Germany is drowning in “discussion decadence”, writes Ms Kaddor fretting endlessly about a rise in racism, and xenophobia while failing to define, clearly and simply, why such behaviour is at odds with German way of life – because the German way of life has never been clearly defined.

That has provided an opening to the minority who have very firm views indeed: the “Wutbürger”, so-called furious citizens, at both ends of Germany’s societal spectrum.

Fanning fury

The far-right AfD and

Pegida

groups cultivate these “Wutbürger” by fanning both their fury at Germany’s supposed decline and their outrage over how other Germans – voters, journalists, politicians – fail to agree with them.
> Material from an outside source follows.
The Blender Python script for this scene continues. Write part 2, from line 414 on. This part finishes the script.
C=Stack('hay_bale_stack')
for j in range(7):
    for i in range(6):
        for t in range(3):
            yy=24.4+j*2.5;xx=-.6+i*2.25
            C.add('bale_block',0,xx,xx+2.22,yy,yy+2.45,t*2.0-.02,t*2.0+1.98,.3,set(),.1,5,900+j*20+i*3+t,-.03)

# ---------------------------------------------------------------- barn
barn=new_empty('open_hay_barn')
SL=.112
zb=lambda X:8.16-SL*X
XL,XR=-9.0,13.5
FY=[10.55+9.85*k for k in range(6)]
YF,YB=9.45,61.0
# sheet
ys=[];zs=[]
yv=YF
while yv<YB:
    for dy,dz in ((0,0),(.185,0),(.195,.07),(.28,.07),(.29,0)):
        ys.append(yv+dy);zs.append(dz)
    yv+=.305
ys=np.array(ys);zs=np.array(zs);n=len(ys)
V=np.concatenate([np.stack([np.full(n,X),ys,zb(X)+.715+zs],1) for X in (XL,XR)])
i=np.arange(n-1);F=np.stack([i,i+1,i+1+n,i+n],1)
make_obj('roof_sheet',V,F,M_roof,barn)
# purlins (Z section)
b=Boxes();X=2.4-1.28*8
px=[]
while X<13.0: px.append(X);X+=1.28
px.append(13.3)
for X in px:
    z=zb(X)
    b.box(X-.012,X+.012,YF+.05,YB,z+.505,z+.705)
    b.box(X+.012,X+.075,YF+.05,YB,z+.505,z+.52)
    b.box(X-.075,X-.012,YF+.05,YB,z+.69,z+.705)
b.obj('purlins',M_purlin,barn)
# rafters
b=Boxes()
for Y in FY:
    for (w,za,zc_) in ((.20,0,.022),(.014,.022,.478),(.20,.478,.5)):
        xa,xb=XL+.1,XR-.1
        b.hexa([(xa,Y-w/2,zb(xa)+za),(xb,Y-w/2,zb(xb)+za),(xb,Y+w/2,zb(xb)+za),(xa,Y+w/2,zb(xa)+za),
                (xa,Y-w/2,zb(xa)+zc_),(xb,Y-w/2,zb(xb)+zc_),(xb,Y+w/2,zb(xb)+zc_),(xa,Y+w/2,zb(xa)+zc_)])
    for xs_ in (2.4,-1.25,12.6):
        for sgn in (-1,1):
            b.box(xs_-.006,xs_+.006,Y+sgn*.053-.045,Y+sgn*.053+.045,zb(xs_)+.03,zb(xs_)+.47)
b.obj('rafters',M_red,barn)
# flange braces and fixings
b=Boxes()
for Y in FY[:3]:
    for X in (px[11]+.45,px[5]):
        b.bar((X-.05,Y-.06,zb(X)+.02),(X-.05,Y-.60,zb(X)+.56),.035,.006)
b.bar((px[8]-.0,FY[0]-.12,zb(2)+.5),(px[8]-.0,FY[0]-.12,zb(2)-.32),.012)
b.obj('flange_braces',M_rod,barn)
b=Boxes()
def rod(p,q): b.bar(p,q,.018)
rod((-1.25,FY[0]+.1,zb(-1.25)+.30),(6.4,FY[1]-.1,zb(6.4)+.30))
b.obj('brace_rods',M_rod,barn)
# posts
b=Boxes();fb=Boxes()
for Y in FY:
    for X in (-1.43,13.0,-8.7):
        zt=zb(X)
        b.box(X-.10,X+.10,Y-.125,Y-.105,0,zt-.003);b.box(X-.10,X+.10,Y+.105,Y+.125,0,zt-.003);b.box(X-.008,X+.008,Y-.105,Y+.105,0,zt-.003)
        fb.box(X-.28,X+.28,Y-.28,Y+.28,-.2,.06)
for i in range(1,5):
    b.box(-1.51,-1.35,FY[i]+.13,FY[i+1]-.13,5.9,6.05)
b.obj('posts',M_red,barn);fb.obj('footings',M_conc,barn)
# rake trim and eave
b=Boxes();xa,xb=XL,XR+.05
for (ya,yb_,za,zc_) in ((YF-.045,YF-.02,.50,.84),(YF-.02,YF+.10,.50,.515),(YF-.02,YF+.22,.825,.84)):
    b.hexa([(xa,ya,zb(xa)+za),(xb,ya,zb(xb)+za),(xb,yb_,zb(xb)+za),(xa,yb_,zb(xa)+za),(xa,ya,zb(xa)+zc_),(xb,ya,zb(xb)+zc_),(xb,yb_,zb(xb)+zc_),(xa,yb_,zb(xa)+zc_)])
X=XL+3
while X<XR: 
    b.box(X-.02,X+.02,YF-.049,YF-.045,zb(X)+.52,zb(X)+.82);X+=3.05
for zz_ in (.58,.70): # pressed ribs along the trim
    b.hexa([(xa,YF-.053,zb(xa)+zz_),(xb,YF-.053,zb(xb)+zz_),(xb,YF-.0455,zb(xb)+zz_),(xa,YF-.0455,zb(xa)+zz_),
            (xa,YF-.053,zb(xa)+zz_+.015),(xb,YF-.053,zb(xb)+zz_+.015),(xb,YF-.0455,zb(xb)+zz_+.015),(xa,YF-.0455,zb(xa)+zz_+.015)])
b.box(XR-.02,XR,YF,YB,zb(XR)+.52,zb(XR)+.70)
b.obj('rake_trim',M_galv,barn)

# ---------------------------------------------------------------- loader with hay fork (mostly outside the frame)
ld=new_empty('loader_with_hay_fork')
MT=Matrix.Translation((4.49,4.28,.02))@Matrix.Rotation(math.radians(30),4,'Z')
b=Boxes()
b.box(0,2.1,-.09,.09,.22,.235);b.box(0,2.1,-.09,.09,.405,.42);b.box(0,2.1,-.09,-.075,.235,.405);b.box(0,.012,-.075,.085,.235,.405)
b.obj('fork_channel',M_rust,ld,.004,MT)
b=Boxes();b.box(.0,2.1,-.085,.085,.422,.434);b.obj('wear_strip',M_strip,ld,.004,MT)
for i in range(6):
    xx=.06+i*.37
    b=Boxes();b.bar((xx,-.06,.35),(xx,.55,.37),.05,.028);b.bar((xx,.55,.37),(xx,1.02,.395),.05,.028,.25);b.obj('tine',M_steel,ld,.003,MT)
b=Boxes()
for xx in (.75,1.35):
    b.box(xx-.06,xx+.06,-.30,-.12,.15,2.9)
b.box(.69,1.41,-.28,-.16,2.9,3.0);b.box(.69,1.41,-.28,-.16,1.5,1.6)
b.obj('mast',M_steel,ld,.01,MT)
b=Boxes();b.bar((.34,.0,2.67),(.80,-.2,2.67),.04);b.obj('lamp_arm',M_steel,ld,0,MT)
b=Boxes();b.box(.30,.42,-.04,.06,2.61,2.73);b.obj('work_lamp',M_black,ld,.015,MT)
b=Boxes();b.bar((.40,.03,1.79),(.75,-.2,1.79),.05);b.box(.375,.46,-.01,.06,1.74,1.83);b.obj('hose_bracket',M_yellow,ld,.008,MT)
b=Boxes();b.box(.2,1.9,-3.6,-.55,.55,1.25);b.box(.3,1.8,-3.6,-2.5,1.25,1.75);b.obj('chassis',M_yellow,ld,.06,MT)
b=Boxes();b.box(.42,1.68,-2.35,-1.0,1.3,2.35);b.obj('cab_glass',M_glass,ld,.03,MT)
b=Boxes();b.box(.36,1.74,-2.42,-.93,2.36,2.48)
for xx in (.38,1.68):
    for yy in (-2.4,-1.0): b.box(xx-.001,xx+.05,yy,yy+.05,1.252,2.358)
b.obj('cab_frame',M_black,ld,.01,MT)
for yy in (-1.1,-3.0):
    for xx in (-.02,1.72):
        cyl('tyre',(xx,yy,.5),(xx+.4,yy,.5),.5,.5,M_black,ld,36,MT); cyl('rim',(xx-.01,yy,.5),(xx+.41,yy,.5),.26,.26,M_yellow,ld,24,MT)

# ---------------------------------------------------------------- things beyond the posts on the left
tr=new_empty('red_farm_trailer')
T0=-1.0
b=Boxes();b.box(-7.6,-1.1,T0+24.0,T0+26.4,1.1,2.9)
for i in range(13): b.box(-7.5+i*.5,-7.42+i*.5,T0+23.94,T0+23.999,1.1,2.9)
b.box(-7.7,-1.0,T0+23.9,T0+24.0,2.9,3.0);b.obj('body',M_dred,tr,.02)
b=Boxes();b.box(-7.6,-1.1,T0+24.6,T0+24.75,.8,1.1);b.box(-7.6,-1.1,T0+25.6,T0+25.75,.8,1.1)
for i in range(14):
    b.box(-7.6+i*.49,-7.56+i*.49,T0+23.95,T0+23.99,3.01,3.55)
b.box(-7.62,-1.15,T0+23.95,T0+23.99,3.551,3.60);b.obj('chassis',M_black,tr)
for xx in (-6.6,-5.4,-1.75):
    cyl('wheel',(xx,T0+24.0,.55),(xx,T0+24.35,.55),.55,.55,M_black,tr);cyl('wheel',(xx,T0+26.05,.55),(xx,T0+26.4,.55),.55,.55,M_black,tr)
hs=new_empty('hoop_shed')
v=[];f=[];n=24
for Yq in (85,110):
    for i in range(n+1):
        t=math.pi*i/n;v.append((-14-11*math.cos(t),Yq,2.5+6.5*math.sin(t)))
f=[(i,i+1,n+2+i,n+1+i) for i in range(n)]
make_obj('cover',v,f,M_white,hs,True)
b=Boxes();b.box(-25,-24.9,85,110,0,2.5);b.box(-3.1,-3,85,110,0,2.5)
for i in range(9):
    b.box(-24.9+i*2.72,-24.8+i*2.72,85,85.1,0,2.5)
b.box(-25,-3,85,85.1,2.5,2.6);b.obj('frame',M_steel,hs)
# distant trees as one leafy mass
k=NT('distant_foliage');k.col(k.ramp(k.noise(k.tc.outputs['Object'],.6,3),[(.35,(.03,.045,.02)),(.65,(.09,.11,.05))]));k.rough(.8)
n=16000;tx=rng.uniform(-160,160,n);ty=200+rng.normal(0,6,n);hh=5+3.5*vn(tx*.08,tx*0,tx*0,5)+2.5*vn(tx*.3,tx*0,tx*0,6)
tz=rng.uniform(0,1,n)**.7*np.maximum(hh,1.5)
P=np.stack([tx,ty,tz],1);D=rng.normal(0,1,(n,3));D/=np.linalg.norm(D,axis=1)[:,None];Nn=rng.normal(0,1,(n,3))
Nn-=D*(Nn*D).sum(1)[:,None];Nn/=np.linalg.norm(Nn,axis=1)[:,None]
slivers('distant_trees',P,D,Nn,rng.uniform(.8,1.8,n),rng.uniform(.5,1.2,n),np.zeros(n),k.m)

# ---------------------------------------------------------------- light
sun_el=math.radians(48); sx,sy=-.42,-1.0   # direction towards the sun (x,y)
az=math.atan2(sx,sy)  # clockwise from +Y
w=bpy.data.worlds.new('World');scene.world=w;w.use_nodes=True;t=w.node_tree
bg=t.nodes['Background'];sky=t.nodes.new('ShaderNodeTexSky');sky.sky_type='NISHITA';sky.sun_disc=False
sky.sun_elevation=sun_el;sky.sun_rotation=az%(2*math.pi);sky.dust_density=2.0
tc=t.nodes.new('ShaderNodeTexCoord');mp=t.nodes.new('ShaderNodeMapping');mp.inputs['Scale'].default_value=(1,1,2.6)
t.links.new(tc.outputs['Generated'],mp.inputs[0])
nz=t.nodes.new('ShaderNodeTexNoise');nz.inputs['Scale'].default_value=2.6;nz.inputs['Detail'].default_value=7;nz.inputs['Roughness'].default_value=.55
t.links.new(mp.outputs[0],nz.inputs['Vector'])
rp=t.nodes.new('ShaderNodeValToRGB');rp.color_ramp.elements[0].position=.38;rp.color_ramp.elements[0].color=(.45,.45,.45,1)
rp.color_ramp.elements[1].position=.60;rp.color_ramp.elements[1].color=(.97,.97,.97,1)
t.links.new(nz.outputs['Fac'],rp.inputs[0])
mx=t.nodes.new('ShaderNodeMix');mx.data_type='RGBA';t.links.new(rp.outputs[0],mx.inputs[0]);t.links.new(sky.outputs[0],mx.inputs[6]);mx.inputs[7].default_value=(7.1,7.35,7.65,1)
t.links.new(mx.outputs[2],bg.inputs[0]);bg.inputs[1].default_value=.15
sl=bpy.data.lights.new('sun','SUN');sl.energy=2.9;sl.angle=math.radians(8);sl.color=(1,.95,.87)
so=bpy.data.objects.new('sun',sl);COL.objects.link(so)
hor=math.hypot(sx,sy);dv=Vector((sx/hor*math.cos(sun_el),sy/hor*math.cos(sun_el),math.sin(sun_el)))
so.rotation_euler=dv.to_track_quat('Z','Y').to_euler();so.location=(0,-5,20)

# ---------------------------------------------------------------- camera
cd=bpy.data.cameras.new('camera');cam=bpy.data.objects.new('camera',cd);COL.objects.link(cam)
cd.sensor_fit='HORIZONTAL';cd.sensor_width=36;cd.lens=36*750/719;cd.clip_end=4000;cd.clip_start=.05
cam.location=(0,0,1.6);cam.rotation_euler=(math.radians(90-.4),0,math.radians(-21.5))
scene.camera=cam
Their promise of certainty in uncertain times is the means by which AfD and Pegida want to bring Germany in line with Le Pen's France to the west and Kaczynski's Poland to the east. But, unlike their populist neighbours, Germany's AfD and Pegida are operating in a land where the foundation stones are uncertain national identity, making their populist, nationalist promise doubly tempting.

Unsettling times

For finance minister Wolfgang Schäuble, a negotiator on Germany’s 1990 unification treaty, these are unsettling times. While other politicians make abstract demands for new arrivals to abide by the constitution – threatening them with the law if they don’t – Dr Schäuble argues that this betrays a chronic lack of confidence: an inability to reach out to new arrivals in a positive way and make them feel that they belong.

“Self-confidence works wonders, and it has to be clear what we mean when we speak of our way of life,” he wrote last week.

“Only then will it become clear to ourselves and others what we want to achieve. And to this ‘we’ should belong as many people as possible, regardless of origin or belief.”